Parihaka, 5 November

WelCom October 2020 “Blessed are the peacemakers for they will be called children of God.” – Matthew 5:9 Founded in the mid-1860s, the settlement of Parihaka on the western foothills…

WelCom October 2020

“Blessed are the peacemakers for they will be called children of God.” – Matthew 5:9

Founded in the mid-1860s, the settlement of Parihaka on the western foothills of Mt Taranaki, began attracting dispossessed and disillusioned Māori from around the country. Its main leaders were Te Whiti-o-Rongomai and Tohu Kākahi, both of Taranaki and Te Āti Awa iwi. 

All were welcomed to Parihaka on the condition they followed the kaupapa of non-violence, summarised in the leaders’ reference to the biblical announcement of Christ’s birth: Glory to God, Peace on Earth and Goodwill to all Peoples. 

The thriving community utilised a strategy of passive resistance to oppose the Crown’s efforts to purchase land for Pākehā settlers. When in May 1879 the colonial government moved to occupy fertile land on the Waimate Plains, south of Parihaka, that had been declared confiscated in the 1860s, Te Whiti and Tohu developed tactics of non-violent resistance.
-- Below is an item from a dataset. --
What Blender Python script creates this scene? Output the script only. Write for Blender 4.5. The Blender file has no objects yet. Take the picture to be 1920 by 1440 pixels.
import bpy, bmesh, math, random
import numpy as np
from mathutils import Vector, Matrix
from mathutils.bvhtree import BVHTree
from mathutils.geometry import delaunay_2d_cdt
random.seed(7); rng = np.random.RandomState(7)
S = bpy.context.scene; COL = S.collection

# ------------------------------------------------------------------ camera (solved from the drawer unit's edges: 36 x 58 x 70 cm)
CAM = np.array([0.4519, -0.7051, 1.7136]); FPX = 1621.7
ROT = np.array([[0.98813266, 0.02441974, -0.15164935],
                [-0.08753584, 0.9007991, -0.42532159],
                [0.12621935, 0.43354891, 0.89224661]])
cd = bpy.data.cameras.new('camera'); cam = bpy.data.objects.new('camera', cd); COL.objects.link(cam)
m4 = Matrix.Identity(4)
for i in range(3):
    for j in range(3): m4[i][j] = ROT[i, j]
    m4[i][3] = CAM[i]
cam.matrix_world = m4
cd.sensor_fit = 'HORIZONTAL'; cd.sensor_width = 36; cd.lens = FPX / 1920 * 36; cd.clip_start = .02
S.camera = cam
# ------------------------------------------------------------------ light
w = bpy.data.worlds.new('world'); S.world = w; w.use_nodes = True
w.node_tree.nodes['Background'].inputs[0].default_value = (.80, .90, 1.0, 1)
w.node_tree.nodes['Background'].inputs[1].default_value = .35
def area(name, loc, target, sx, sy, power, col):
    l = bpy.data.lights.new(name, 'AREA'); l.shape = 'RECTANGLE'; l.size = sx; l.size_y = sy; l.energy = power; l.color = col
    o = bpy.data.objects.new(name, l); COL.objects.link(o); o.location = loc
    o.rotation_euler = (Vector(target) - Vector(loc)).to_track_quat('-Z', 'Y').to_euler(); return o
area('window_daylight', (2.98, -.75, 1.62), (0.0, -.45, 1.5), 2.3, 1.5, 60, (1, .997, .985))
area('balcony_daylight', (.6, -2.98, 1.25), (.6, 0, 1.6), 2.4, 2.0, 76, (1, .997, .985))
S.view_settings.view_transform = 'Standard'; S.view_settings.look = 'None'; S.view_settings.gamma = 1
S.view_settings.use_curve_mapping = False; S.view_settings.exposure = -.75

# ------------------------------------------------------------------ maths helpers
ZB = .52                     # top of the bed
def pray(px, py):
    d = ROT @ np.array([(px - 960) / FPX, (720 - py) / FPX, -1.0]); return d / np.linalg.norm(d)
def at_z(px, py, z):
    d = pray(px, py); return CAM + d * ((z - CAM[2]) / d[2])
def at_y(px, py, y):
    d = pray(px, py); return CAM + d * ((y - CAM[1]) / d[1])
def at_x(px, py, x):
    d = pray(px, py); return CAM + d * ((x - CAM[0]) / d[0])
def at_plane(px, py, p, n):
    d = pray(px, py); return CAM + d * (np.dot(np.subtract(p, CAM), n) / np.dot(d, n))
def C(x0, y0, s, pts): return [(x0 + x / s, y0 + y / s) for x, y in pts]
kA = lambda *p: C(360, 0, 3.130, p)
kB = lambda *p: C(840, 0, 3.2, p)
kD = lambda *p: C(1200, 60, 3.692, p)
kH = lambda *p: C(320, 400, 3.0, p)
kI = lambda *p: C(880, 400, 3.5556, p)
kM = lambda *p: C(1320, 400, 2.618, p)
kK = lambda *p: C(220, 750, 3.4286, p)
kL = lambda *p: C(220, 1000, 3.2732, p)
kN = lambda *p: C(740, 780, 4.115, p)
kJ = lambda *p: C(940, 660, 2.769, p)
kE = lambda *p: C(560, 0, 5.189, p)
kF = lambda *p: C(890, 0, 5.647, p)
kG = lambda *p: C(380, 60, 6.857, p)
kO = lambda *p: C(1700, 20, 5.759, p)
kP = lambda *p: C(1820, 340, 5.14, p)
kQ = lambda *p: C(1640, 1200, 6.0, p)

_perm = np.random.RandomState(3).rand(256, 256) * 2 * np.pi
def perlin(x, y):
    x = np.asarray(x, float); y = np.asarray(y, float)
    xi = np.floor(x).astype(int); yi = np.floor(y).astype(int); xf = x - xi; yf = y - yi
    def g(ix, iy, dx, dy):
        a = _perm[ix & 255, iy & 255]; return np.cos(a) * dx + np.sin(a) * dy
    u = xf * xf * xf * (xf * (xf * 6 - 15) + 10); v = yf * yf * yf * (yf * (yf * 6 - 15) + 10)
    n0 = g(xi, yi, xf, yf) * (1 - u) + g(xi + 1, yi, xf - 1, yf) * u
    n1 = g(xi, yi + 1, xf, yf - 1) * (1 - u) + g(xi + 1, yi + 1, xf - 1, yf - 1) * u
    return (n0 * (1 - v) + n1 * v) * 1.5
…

Ploughmen from Parihaka fanned out across Taranaki to assert continuing Māori ownership of the land. The government responded with laws targeting the Parihaka protesters and imprisoned several hundred ploughmen without trial.

On November 5, 1881, 1600 volunteers and Constabulary Field Force troops, recruited from all over New Zealand, marched on Parihaka. Several thousand Māori sat quietly on the marae as singing children greeted the force led by Native Minister John Bryce. The Whanganui farmer viewed Parihaka as a ‘headquarters of fanaticism and disaffection’. Bryce ordered the arrest of the Parihaka leaders, the destruction of much of the village and the dispersal of most of its inhabitants. 

Hundreds of the Parihaka men, including Te Whiti and Tohu, were arrested and imprisoned without trial. It was several years before they returned and many died as a result of their incarceration. A five-year military occupation of the Pā included the destruction of houses and crops and the violent abuse of many women. The non-Taranaki Māori were ordered to return to their home districts. The confiscation of Parihaka land left the community without an economic base.

The Parihaka invasion is the first known case of nonviolent resistance in the world. It is reported that Mahatma Gandi heard about Parihaka while in South Africa and it inspired him to non-violent resistance action in India, which effectively led to the independence of India in 1947.